Robotics, offshoring, convergence of processes, increased use of cloud and development of new shared platforms feature in plan to increase efficiency in Civil Service, police and armed forces

Government departments will be encouraged to make more of robotics, look seriously at offshoring processes and converge more of their processes under a new shared services strategy published by the Cabinet Office.

It is aimed at pushing the major departments towards the top of a five point maturity scale, in which a set of shared services are fully integrated, owned by a “global leader” and operating under a common governance structure.

In addition, a new Government Shared Services unit has been set up in the Cabinet Office to work with other departments on the delivery of the strategy.

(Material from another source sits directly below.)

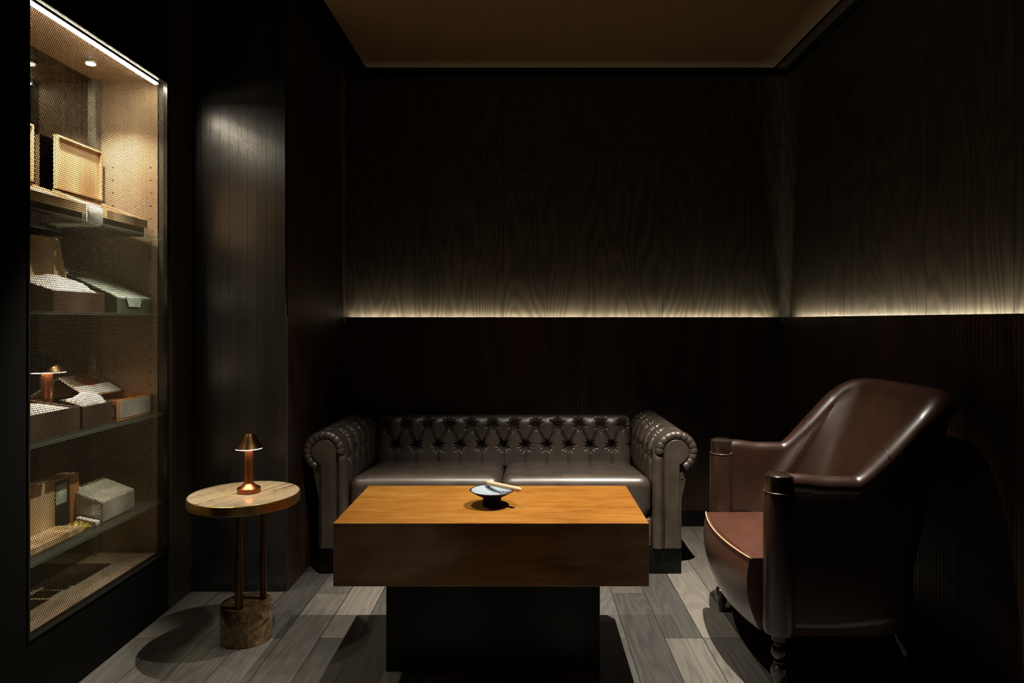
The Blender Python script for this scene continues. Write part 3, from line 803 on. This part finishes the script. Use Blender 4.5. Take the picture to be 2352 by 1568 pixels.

The Cabinet Office said it focuses heavily on new cloud technology, simplifying back office processes across departments with automation, and meeting the needs of end users in the Civil Service, police forces and armed forces. It claimed this will help to create a smarter and more flexible back office.

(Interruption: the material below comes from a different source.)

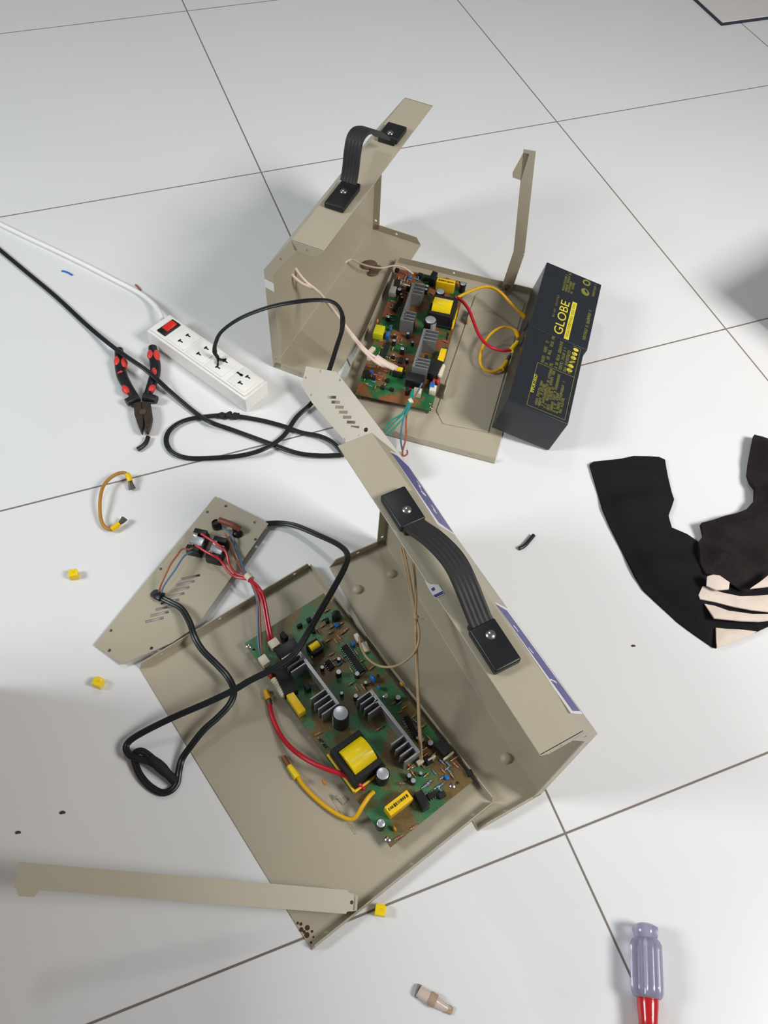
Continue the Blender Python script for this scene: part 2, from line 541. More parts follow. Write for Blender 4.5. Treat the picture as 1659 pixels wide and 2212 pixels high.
# lower unit's cover with the blue stickers
c2_far = [(-0.2375, 0.243), (-0.1985, 0.243), (-0.1675, 0.193), (-0.168, 0.0), (-0.249, 0.0)]
c2_prof = [(-0.231, 0.243), (-0.187, 0.243), (-0.156, 0.193), (-0.168, 0.0), (-0.249, 0.0)]
C2, E2, N2 = cover('beige sheet-metal cover with blue stickers and ribbed black handle, standing beside the lower circuit board', -82, 0.786, 1.143, c2_prof,
                   [[(821, 1068), (873, 1051), (922, 1116), (866, 1142)], [(1013, 1364), (1066, 1330), (1127, 1423), (1073, 1452)]],
                   [(884, 1118, .247), (897, 1136, .250), (932, 1161, .261), (964, 1191, .268), (988, 1223, .270), (1008, 1266, .266), (1025, 1308, .257), (1038, 1340, .250), (1050, 1362, .247)], 0.009,
                   [(879, 1101), (1060, 1371)], c2_far)
UPV = Vector((0, 0, 1))
# stickers on the sloping shoulder
sh0 = E2 * 0.786 + N2 * -0.1985 + UPV * 0.243
sx = (E2 * 0.357 + N2 * 0.0115).normalized(); sy = (N2 * 0.031 + UPV * -0.050); sy = (sy - sx * sy.dot(sx)).normalized()


def on_shoulder(px, lift=0.0003):
    out = []
    for u, v in px:
        p = atp(u, v, sh0, sx.cross(sy))
        out.append(((p - sh0).dot(sx), (p - sh0).dot(sy)))
    return out


SHF = frame(sh0, sx, sy, sx.cross(sy))
zs = 1 if sx.cross(sy).z > 0 else -1
for blue, border in (([(845, 979), (857, 985), (882, 1009), (978, 1151), (947, 1129)], [(842, 974), (858, 981), (885, 1007), (984, 1157), (944, 1133)]),
                     ([(1072, 1307), (1094, 1320), (1252, 1537), (1236, 1536)], [(1068, 1301), (1096, 1315), (1258, 1543), (1233, 1541)])):
    bm = new_bm(); plate(bm, SHF @ Matrix.Translation((0, 0, 0.0001 if zs > 0 else -0.0004)), on_shoulder(border), 0.0003)
    st = obj('sticker', bm, INK_WHITE, C2)
    bm = new_bm(); plate(bm, SHF @ Matrix.Translation((0, 0, 0.0004 if zs > 0 else -0.0007)), on_shoulder(blue), 0.0003)
    obj('blue_panel', bm, INK_BLUE, st)
    if blue[0][0] < 900:
        marks = [[(899, 1040), (907, 1053), (903, 1050), (909, 1060)], [(908, 1062), (915, 1068), (918, 1072), (911, 1066)], [(930, 1092), (938, 1104), (934, 1101), (942, 1111)]]
    else:
        marks = [[(1107, 1352), (1112, 1358), (1118, 1366)], [(1187, 1469), (1194, 1472), (1200, 1476)], [(1140, 1400), (1146, 1408), (1150, 1412)]]
    for mk in marks:
        q = on_shoulder(mk)
        bm = new_bm(); tube(bm, [SHF @ Vector((a, b, 0.0008 * zs)) for a, b in q], 0.0006, 6)
        obj('pen_stroke', bm, INK_WHITE, st)
# torn label on the top strip
bm = new_bm()
plate(bm, Matrix.Translation((0, 0, 0.2432)), [at(u, v, 0.2433).to_2d()[:] for u, v in [(917, 1254), (930, 1262), (948, 1263), (960, 1283), (940, 1293), (927, 1273)]], 0.0003)
st = obj('torn_label', bm, INK_WHITE, C2)
bm = new_bm()
plate(bm, Matrix.Translation((0, 0, 0.2435)), [at(u, v, 0.2436).to_2d()[:] for u, v in [(936, 1286), (955, 1277), (958, 1282), (940, 1291)]], 0.0003)
plate(bm, Matrix.Translation((0, 0, 0.2435)), [at(u, v, 0.2436).to_2d()[:] for u, v in [(931, 1272), (937, 1268), (940, 1274), (934, 1277)]], 0.0003)
obj('print', bm, INK_BLUE, st)
for (u, v) in ((773, 1273), (845, 1239), (1094, 1638)):
    bm = new_bm(); p = at(u, v, 0.002)
    lathe(bm, Matrix.Translation((p.x, p.y, 0.001)), [(0.0066, 0), (0.006, 0.0022), (0.004, 0.0042), (0.0014, 0.005)], 18)
    obj('rivet', bm, PAINT, C2)


# ------------------------------------------------------------------ shallow base trays with battery straps
def tray(label, A, B, D, t=0.0012, h=0.0125):
    x = (B - A).normalized(); yv = (D - A); yv = (yv - x * yv.dot(x)); L1 = (B - A).length; L2 = yv.length; y = yv.normalized()
    z = x.cross(y); sg = 1
    if z.z < 0:
        # keep a right-handed frame with z up: swap axes
        x, y = y, x; L1, L2 = L2, L1
    M = frame(Vector((A.x, A.y, 0.0002)), x, y, Vector((0, 0, 1)))
    root = thing('base_tray', label, 'tray', None, M=M)
    return root, M, L1, L2


def rim(bm, M, p, q, h, t, holes=()):
    p, q = Vector((*p, 0)), Vector((*q, 0))
    d = (q - p).normalized()
    ln = (q - p).length
    X = M.to_3x3() @ d; Z = M.to_3x3() @ Vector((d.y, -d.x, 0)); Y = Vector((0, 0, 1))
    O = M @ p
    plate(bm, frame(O, X, Y, X.cross(Y)), [(0, 0), (ln, 0), (ln - 0.004, h), (0.004, h)], t, [circle2(a * ln, h * 0.55, 0.002) for a in holes])


# lower tray
A2, B2, D2 = at(300, 1440, 0.006), at(669, 1214, 0.012), at(675, 2048, 0.0)
A2.z = B2.z = 0
T2, TM2, TL2, TW2 = tray('large beige tray on the floor at bottom centre, carrying the lower circuit board', A2, B2, D2)
bm = new_bm()
box(bm, TM2 @ Matrix.Translation((TL2 / 2, TW2 / 2, 0)), TL2, TW2, 0.0012)
obj('tray_plate', bm, PAINT, T2)
# x runs A->D (long), y runs A->B (short)
for p, q, hs in (((0, 0), (0, TW2), (0.12, 0.45, 0.9)), ((0, TW2), (TL2, TW2), ()), ((TL2, 0), (TL2, TW2), (0.1, 0.55, 0.9))):
    bm = new_bm(); rim(bm, TM2, p, q, 0.0125, 0.0012, hs); obj('rim', bm, PAINT, T2)
bm = new_bm()
for (u, v, r) in ((650, 1996, .0016), (664, 2004, .0026), (663, 2020, .0028), (651, 2008, .0022), (657, 2013, .0016), (674, 2012, .0014), (672, 2036, .0012), (643, 1994, .0014), (677, 2024, .001)):
    p = at(u, v, 0.0014); cyl(bm, p, p + Vector((0, 0, 0.0003)), r, r * 0.8, 9)
obj('rust_spot', bm, RUST, T2)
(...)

It predicted that, once implemented, the strategy will promote competition between providers.

Savings forecast

Title Shared Services Strategy for Government, the document forecasts that it could produce savings of 10-15% over the lifetime of its roadmap, although it does not provide a timescale for the change.

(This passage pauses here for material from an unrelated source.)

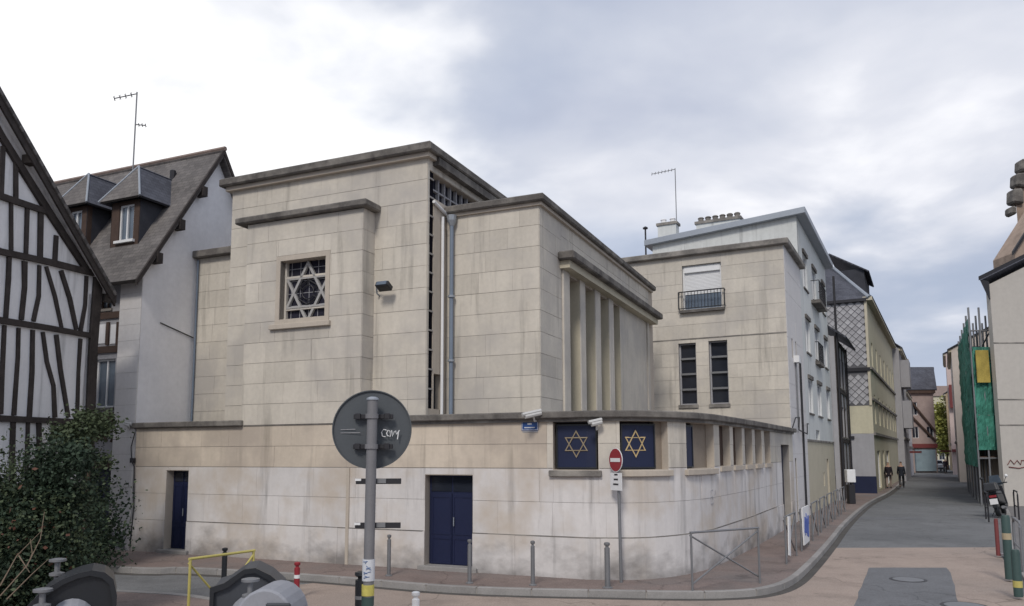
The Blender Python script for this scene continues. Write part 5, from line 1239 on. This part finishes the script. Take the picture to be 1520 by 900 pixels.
# ------------------------------------------------------------------ waste containers in the foreground
def mushroom(x, y, z0, z1, label):
    t = tag(empty('lifting_post', (x, y, z0)), label, 'lifting post', 'mushroom headed lifting posts of the waste containers')
    obj('stem', MB().lathe([(.028, 0), (.028, z1 - z0 - .03)], (x, y, z0), 12), GALV, t, smooth=True)
    obj('lower_collar', MB().lathe([(.03, 0), (.075, .015), (.075, .04), (.03, .055)], (x, y, z1 - .2), 16), GALV, t, smooth=True)
    obj('upper_head', MB().lathe([(.03, 0), (.085, .012), (.085, .035), (.04, .045)], (x, y, z1 - .05), 16), GALV, t, smooth=True)
def hood(cx_, cy_, w, dep, ztop, ang, mt, label, flap, shape):
    """waste inlet: barrel hood open towards the street with a lighter rounded chute inside"""
    t = tag(empty('waste_container', (cx_, cy_, .085)), label, 'waste container')
    M = Matrix.Translation((cx_, cy_, 0)) @ Matrix.Rotation(ang, 4, 'Z')
    def arch(k, zb=.09):
        w2 = w / 2 * k; q = [(-w2, zb), (w2, zb)]
        for fx, dz_ in reversed(shape): q.append((w2 * fx, ztop + dz_ - (1 - k) * .5))
        return q
    P_ = arch(1); mb = MB().hexa([(x, dep / 2, z) for x, z in P_][::1], [(x, -dep / 2, z) for x, z in P_][::1]).xform(M)
    obj('hood', mb, mt, t, bevel=.025)
    rim = arch(1.03); rim2 = arch(.93)
    mb = MB(); n = len(rim); mb.v = [(x, -dep / 2 - .004, z) for x, z in rim] + [(x, -dep / 2 - .05, z) for x, z in rim] + [(x, -dep / 2 - .05, z) for x, z in rim2] + [(x, -dep / 2 - .004, z) for x, z in rim2]
    for i in range(n):
        j = (i + 1) % n
        for a, b in ((0, 1), (1, 2), (2, 3)): mb.f.append((a * n + i, a * n + j, b * n + j, b * n + i)[::-1])
    obj('hood_rim', mb.xform(M), BLACK, t)
    r_ = w * .30; lo = []; hi = []
    for k in range(13): th = rad(180 * k / 12); lo.append((r_ * math.cos(th), -dep / 2 - .22, ztop - .56 + .24 * math.sin(th))); hi.append((r_ * math.cos(th), -dep / 2 - .0, ztop - .52 + .28 * math.sin(th)))
    lo += [(-r_, -dep / 2 - .22, .12), (r_, -dep / 2 - .22, .12)]; hi += [(-r_, -dep / 2, .12), (r_, -dep / 2, .12)]
    obj('chute', MB().hexa(lo, hi).xform(M), LIGHTG, t, bevel=.02)
    if flap: obj('chute_label', MB().box(.02, .14, -dep / 2 - .235, -dep / 2 - .222, ztop - .62, ztop - .50).xform(M), BLACK, t)
    obj('plinth', MB().box(-w / 2 - .06, w / 2 + .06, -dep / 2 - .26, dep / 2 + .06, .07, .1).xform(M), GALV, t)
    return t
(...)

It brings together an emphasis on self-service, robotics for automation repeatable tasks and offshoring in one of three strands for making government more efficient.

The offshoring element would have to comply with official policy on data security and relevant legislation, and be assessed periodically to ensure the compliance continues.

A continued move to cloud would increase the focus on software-as-a-service. The document points to the benefits of software upgrades being quicker and demanding fewer resources from the departments, and the example of extending the existing Oracle Cloud Home Office pathfinder.

It also identifies a need to split technology and service, with shorter business processing outsource contracts and more suppliers, to increase efficiency. Again, it points to the Home Office’s work with Oracle as a pathfinder for the model.

Another feature involves convergence, with standard and consistent processes for end user support and reporting, and consistent data principles and standards. The strategy involves the creation of three platforms to make this possible, one each based on Oracle and SAP technology with a third to provide a cheaper alternative for smaller departments.

These could be picked up by different departments, which would also make the decisions for agencies in their respective families.

Plan and platform

Next steps include the development of a fuller implementation plan, the beginning of work on the third platform, a move to strategic governance under the Government Shared Services unit, and negotiations with Shared Services Connected Ltd – the joint venture with Steria to deliver shared services – on splitting technology and processes in its centres.

Matthew CoatsMatthew Coats (pictured), interim head of government shared services, and chief operating officer of the Ministry of Justice said: “The shared services strategy for government sets clear direction, and I am pleased to have been part of its development. This will be step change in shared services across the government, directly supporting civil servants in their roles, while also contributing significant savings to the public purse.

“By allowing civil servants to spend less time doing administration, they can spend more time delivering vital services to the public.”